6才の時の私のヒーローはピッピでした。ピッピはこれまで出会ったことのないタイプの主人公でした。自由で強くて優しいピッピ!
赤毛のおさげや左右違う色の靴下に自分の足の2倍もある大きさの靴をはく…という個性的なビジュアルも、とってもかっこよく思えて、
私もさっそく左右違う色の靴下をはいてみたり、父の靴で後ろ向きにあるいてみたり、枕に足をのせて寝てみたり…
ピッピのフルネーム(ピッピロッタ・タベルシナジナ・カーテンアケタ・ヤマノハッカ・エフライムノムスメ・ナガクツシタ)を嬉々として暗記して、鼻高々に周りの大人に聞かせてみたり…

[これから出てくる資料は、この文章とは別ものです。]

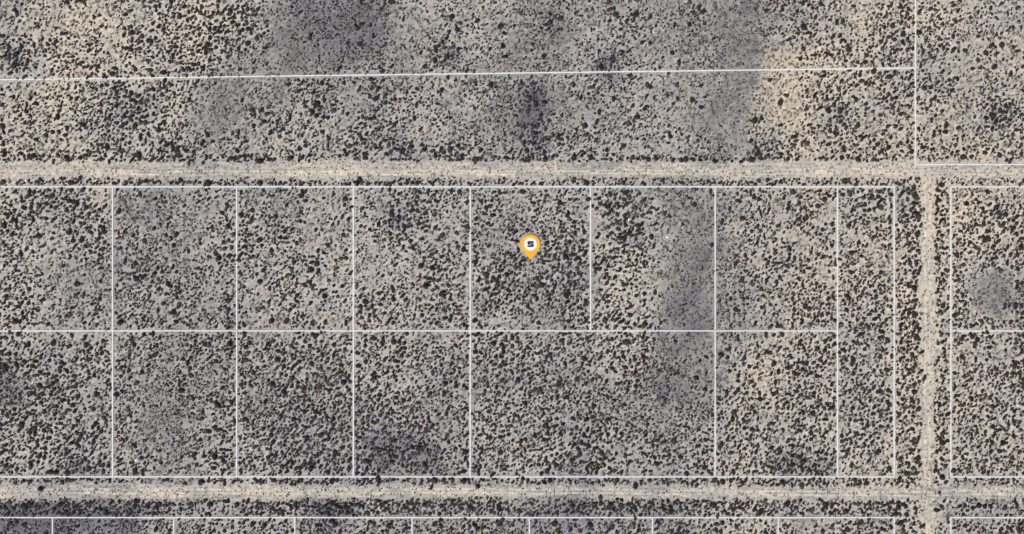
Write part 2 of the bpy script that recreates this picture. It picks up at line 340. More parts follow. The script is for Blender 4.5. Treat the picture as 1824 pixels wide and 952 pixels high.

まわりにピッピのお話をしている友達がいなかったから、ピッピの話題で盛り上がることもできなかった分、ピッピをより親密に感じていたのかなと思います。
憧れたからといって、ピッピの真似をするのはとてもハードルが高い!
馬を持ち上げることもできないし、何度、期待をこめて確かめても
家の庭の木はレモネードの木にはなってくれません。
でも、ものはっけんかになったつもりで何かをさがしてみたり、
床におりてはいけないという遊びをしてみたり、地道なピッピ修行は続きます。
すっかりピッピに夢中な私に、父が誕生日に自作の『アッピ、ほいくえんへ』という絵本を作ってくれたことは、今でも大切な思い出です。…世界でにばんめにつよいおんなのこになりたかったらしいです、私(笑)
小さいころは、単純にピッピが大好きでピッピのように自由な存在に憧れていましたが、
ピッピを読み続けていると、ピッピの奥深い魅力がわかってきます。
まず、ピッピはとってもおおらかで優しい。
そして、独立していて自分を大事にしています。
トミーやアニカにも気前よくプレゼントをあげるし、豪快なお買い物も自分のものだけを買うなんてことはしません。
つかまえたどろぼうにだって、遊びに付き合ってくれたお礼としてちゃんと金貨をあげます。
大人の言われたルールにその通りに従うことはしませんが、ほかの子どもたちにもそれを強要したりはしません。
自分の容姿も境遇も理解していて、からかわれたり気の毒がられてもへいっちゃら。誰に何を言われても自分がぶれないところが素敵です。
私は『ピッピ、南の島へ』の最終章を読み終えると何とも言えない胸を締め付けられるような気持ちになります。
子どもの頃に読んだときは、ただただ「大好きなお話がここで終わってしまう」という漠然とした寂しさを感じていましたが、今ではそれだけではなく、最後の場面のピッピの姿に、明るく太陽のような存在だったピッピの中の陰の部分や孤独のようなものを感じずにはいられません。
楽しくて面白いエネルギーに満ちたピッピのお話に、ほんの少しだけ紛れ込む孤独感が、物語をより味わい深くしているのかなと思うのですが…みなさんはどのように読みましたか?
子どもの頃に読んだっきり…という方は今、読み返してみると新たな発見があるかもしれません。
私が小さいころはピッピのお話といえば大塚勇三さん/訳・桜井誠さん/絵の岩波書店のハードカバーでしたが
(今もまだあります。どうしても懐かしいからこれで読みたいという方はぜひそちらを~)
今はこんなに選択肢があるということも嬉しい限り。
ここに紹介したのは私が特にお勧めしたいものですが、
他の出版社からもピッピのお話は出ていますので
ぜひ、自分の好みに合った本を選んで、ピッピと出会って(再会して)ほしいです。